Biloxi Confidential
The Angola Connection
With the passage of time and trail getting colder, the chances of the Sherry murders being solved by conventional means were getting slimmer. Lynne Sposito kept up her dogged pursuit of her parents' killers, spending more and more time in Biloxi and less with her family in Raleigh, North Carolina.
Through Greg Broussard she had learned about the lonelyhearts scam being run by Nix through her father's law office. Though a direct connection between Nix and the murders was not yet contemplated, the Biloxi Police Department saw enough reason to send Broussard and two other investigators, Buddy Wills and Ric Kirk, on a 250-mile drive to Angola Penitentiary to interview Nix.
While, of course, denying involvement, Nix did offer some theories to the investigators as to how the crime may have been committed and how the killer or killers might have made their getaway. His description of the layout of the Sherry property and its immediate environs struck the investigators as odd. How could someone who had been in prison since 1971 and who had never been to the Sherrys' house have known so much about it?
But, like most of the other possible leads in the case to that point, this one went nowhere, also. Soon afterward Broussard left the Harrison County Sheriff's Office and his involvement in the Sherry murder investigation came to an end. Lynne continued pursuing the investigation on her own, receiving death threats in the process and arming herself against the likelihood of any of them being carried out.
Having failed to get the FBI involved in what was, up to that point, considered strictly a matter for local authorities, Lynne was uncertain what to do next. A friendly FBI agent in Jackson suggested that she hire a private detective and that's what she did. Her choice for the job was a former Mississippi Highway Patrol supervisor with a reputation for getting the job done — often by whatever means were at hand. His name was Rex Armistead.
Armistead's plan to pursue the investigation was a threefold one: absolve Eric or prove conclusively that he did it, then investigate — in order — possible connections between the murder and Halat and Blessey. Lynne knew that the police were still considering Eric a suspect and she was anxious to resolve that matter one way or the other, but she was surprised to learn that Armistead considered Halat a prime suspect. When she asked why, he replied, "You always check out whoever finds the body." He also suspected that something wasn't right about all the phone calls between Angola and the Halat & Sherry law office, and he explained that he had crossed paths with Nix before.
Through her own investigation, which she was trying to keep as low-profile as possible, Lynne learned from a law office secretary who was keeping the books that Nix was making as much as $28,000 a year in just one account that the Halat & Sherry firm was managing for him.
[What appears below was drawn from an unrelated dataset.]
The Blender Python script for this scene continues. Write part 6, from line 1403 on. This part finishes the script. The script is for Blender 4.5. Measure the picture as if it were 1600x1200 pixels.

Amazed that an imprisoned, convicted murderer could be making as much while incarcerated as many people earn in the outside world, Lynne broached the subject with Halat. She was told, in so many words, that Nix was a client and friend of his, as was Mike Gillich. In her interpretation, this was a veiled warning: Halat appeared to be telling Lynne to back off.
Armistead seemed to have the same suspicions of Halat, and for good reason. Halat was a longtime friend of Gillich. Despite a significant age difference, the two of them were of Slavic descent and were both raised in poverty in Point Cadet. Like most mid-sized Southern cities, Biloxi was essentially a small town, and its ethnic urban neighborhoods were even smaller and more tightly knit. It wasn't surprising that the Gillich and Halat families knew each other. In later years, when Halat served as a judge in Biloxi, he helped thwart efforts to convict Gillich on various charges, and even had Gillich's police record expunged. But, more importantly, Gillich was the link between Halat and Nix, and Halat was the link between Nix and Sherry. Armistead, with prior dealings with both Nix and Gillich, saw something very disquieting in this scenario.
Even more seemingly amiss was why a convicted murderer serving a life sentence would need a house and car, yet Nix — thanks in large part to Gillich and Halat — had both, a house with a mortgage in the tony Gulf resort of Ocean Springs, Miss. — just across the bay from Biloxi — and a brand new Mercedes. Though he would ostensibly never live in the house or drive the car, Nix harbored dreams of doing both. He was determined to buy his way out of prison and enjoy, in person, the luxuries which the money from his clandestine enterprises could obtain.
With his first wife, Sandra Rutherford Nix dead from an auto accident, and his second marriage to Kellye Dawn Newman — conducted over the phone from prison, with Pete Halat officiating — on the rocks, Nix orchestrated his next move with a complicit woman. He arranged to have Sheri LaRa Sharpe ensconced in the Halat & Sherry law office. Though not put on salary or given an official title, LaRa managed to live quite comfortably on money Nix provided her. And, by working in the office, she could pass herself off as a paralegal, even though she lacked official certification. Apparently it was enough to get around regulations at Angola.
With attorney-client confidentiality a recognized principle of the American justice system, papers brought in and out of prisons by lawyers and their staffs are not normally subject to search and seizure policies. Under this cover, LaRa was able to smuggle papers to and from Nix in and out of Angola that were key to keeping his lucrative scams going, and this collusion appeared to be known to the firm's two namesake partners.